Lake Balaton, Hungary

With surface area of 367 square miles, Lake Balaton is the largest lake in Central Europe. Because Hungary is landlocked, it’s been often referred to us the Hungarian Sea by the locals. But to the three of us visiting the lake… we’d just say that it was “ehh”.

Maybe it’s the fact that I lived 30 minutes away from the beach in L.A., or that I’ve seen beautiful lakes in the high Sierras in California, or that even Poland has a lot of small but quite nice lakes all around. But for some reason neither of us was really impressed by the Balaton Lake. We felt weird about that because everyone we had spoken to prior to the trip really encouraged us to stop by the Balaton. Maybe we did something wrong?

The lake is about 150km south east of Budapest. We didn’t know which shore of the lake we should stay at, so we decided to drive along the south shore, and then took a fairy across to the north. The two have completely different microclimates and even the beaches are supposedly different as well. On the south shore, the water is very shallow, we’re talking knee deep for about a half a mile in, and then only getting slightly deeper after that. On the north, it gets to about 8 feet deep fairly quickly but then again we wouldn’t know because we never even got in the water.

We stayed at a random camp site, one of many lined all around the lake. To rent a camp site was only about $4 dollars cheaper than it was to rent an entire 4 person tent, with mattresses, fridge, electricity, all while not moving a finger to set up. We decided that was the best option for us.
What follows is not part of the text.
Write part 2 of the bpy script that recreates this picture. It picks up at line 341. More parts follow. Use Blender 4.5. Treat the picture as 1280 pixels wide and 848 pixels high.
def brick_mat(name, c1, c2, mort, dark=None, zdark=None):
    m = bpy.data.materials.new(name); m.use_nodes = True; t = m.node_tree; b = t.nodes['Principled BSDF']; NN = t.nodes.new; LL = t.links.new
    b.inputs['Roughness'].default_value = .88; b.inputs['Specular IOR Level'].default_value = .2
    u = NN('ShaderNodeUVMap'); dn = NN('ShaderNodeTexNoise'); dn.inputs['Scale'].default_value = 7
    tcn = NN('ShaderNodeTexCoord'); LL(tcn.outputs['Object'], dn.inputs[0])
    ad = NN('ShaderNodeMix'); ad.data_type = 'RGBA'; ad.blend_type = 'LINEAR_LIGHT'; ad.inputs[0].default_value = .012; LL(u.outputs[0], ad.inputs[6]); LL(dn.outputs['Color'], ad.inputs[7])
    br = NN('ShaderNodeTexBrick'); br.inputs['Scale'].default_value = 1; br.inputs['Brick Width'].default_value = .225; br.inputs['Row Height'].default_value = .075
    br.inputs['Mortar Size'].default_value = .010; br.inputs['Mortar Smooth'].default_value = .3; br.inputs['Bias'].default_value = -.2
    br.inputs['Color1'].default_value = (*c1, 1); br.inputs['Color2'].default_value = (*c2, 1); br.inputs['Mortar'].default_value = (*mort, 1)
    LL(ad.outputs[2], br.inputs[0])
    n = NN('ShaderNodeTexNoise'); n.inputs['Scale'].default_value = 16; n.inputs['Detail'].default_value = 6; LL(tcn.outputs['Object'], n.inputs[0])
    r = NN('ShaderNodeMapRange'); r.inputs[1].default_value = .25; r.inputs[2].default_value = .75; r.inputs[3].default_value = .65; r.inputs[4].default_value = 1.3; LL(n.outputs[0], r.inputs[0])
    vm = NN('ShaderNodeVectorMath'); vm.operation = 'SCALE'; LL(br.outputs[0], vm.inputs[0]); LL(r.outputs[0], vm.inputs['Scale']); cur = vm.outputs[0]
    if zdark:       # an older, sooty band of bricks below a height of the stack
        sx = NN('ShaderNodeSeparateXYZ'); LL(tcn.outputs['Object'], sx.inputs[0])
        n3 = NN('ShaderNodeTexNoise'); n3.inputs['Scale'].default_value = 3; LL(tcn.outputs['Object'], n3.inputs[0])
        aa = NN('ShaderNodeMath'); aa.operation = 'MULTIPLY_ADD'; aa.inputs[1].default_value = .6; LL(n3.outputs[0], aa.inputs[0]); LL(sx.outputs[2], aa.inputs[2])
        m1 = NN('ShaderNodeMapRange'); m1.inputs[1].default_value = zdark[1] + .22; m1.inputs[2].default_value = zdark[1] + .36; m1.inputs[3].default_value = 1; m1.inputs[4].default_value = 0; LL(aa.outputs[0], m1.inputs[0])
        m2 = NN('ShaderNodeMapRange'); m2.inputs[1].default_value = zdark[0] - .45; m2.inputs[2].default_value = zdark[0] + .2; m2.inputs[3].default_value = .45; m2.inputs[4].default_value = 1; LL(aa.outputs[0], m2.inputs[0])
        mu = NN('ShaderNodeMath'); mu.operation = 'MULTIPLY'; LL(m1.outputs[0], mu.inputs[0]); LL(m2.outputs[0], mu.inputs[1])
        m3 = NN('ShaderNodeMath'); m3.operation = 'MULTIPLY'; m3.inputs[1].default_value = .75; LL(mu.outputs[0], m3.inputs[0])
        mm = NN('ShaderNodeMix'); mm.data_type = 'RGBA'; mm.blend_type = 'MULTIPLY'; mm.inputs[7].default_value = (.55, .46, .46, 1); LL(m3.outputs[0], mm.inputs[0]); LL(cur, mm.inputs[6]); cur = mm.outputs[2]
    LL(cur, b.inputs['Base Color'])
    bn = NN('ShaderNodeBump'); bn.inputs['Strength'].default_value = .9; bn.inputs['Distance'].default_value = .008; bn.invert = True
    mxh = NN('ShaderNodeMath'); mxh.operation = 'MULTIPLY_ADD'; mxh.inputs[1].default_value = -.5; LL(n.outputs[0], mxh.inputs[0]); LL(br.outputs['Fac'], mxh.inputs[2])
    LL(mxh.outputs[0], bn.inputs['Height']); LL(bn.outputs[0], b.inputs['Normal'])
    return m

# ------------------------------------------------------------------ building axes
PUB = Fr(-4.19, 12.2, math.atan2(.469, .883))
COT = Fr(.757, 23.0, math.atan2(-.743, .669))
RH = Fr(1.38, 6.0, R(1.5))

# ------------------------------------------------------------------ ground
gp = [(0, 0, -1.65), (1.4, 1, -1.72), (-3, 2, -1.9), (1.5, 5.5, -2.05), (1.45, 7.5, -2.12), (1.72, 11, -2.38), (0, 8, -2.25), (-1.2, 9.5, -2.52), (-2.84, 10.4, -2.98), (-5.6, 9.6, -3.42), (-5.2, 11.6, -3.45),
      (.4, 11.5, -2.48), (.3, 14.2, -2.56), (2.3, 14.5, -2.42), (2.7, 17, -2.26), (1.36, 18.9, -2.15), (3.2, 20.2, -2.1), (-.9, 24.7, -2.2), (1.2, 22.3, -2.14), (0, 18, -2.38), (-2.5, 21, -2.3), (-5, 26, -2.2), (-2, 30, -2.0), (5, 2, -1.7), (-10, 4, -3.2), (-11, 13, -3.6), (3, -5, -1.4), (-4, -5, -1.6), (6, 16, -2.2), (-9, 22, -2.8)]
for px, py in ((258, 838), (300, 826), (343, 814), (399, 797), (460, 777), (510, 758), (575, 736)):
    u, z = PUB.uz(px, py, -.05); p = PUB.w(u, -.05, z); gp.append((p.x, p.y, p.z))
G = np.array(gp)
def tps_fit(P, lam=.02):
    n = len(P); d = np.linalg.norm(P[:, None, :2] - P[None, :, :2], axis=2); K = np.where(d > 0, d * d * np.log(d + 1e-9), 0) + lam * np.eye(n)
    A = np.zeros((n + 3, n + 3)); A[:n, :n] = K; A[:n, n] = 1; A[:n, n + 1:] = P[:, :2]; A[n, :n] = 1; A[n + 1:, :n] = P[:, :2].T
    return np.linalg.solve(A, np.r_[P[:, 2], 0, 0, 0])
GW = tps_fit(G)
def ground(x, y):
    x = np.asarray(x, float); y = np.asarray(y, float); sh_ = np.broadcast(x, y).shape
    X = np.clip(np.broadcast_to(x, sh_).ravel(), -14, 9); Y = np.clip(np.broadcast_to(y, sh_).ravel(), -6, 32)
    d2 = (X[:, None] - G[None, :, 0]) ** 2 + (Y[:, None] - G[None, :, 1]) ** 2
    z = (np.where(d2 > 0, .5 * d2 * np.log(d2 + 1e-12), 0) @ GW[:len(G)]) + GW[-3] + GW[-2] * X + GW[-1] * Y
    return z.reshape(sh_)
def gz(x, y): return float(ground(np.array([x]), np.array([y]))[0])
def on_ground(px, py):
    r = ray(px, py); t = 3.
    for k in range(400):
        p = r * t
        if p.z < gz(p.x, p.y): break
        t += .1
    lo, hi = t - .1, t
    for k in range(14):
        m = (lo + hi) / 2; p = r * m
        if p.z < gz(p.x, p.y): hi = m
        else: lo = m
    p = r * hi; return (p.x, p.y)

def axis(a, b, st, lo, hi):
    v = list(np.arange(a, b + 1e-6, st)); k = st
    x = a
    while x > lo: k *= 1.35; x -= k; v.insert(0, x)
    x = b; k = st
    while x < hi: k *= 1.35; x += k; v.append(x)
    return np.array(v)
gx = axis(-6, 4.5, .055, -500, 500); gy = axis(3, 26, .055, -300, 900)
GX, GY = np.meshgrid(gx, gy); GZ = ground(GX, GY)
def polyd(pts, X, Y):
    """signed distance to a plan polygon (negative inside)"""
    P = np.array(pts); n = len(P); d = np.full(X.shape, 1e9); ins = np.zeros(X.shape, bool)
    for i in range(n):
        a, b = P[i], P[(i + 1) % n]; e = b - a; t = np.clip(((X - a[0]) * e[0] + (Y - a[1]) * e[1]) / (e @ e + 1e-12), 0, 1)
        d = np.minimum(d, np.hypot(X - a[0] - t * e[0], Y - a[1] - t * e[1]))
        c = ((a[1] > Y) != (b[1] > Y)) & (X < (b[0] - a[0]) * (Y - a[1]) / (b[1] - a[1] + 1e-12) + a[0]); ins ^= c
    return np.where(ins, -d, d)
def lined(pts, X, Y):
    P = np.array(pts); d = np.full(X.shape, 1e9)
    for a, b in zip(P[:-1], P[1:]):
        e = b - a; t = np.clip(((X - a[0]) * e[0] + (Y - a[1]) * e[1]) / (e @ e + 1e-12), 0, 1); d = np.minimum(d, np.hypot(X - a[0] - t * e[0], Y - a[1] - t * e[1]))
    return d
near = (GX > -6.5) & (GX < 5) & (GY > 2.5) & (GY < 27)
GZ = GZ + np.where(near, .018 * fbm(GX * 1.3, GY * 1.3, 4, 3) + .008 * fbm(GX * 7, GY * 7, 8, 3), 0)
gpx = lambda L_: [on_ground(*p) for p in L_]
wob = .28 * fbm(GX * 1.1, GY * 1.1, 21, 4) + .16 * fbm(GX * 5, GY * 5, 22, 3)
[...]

That evening we saw Germany lose to Spain in the World Cup semi finals in the local bar, where German tourists yelled excessively at the small TV every time a German player would mess up. Karolina and I tried to take some night photos with a tripod on the dock, but that turned out to be a mistake. While the camera was setup perfectly still, and the tripod itself wasn’t moving, we were both jumping around while swathing the thousands of mosquitos that attacked us the second we stepped onto the dock. I have never seen that many mosquitos all at once, literally a black cloud all around us. Inadvertently, through our jumping around, the whole dock started to move thus making any still photography impossible. Here’s the only photo that we managed to take that evening.

We were supposed to spend 2 nights at the Balaton, but after just one we decided to keep on driving. There was nothing at the Balaton to keep us there any longer, and unlike the people with camper trailers that clearly have been there for weeks already, we still had a lot of places to see ahead of us.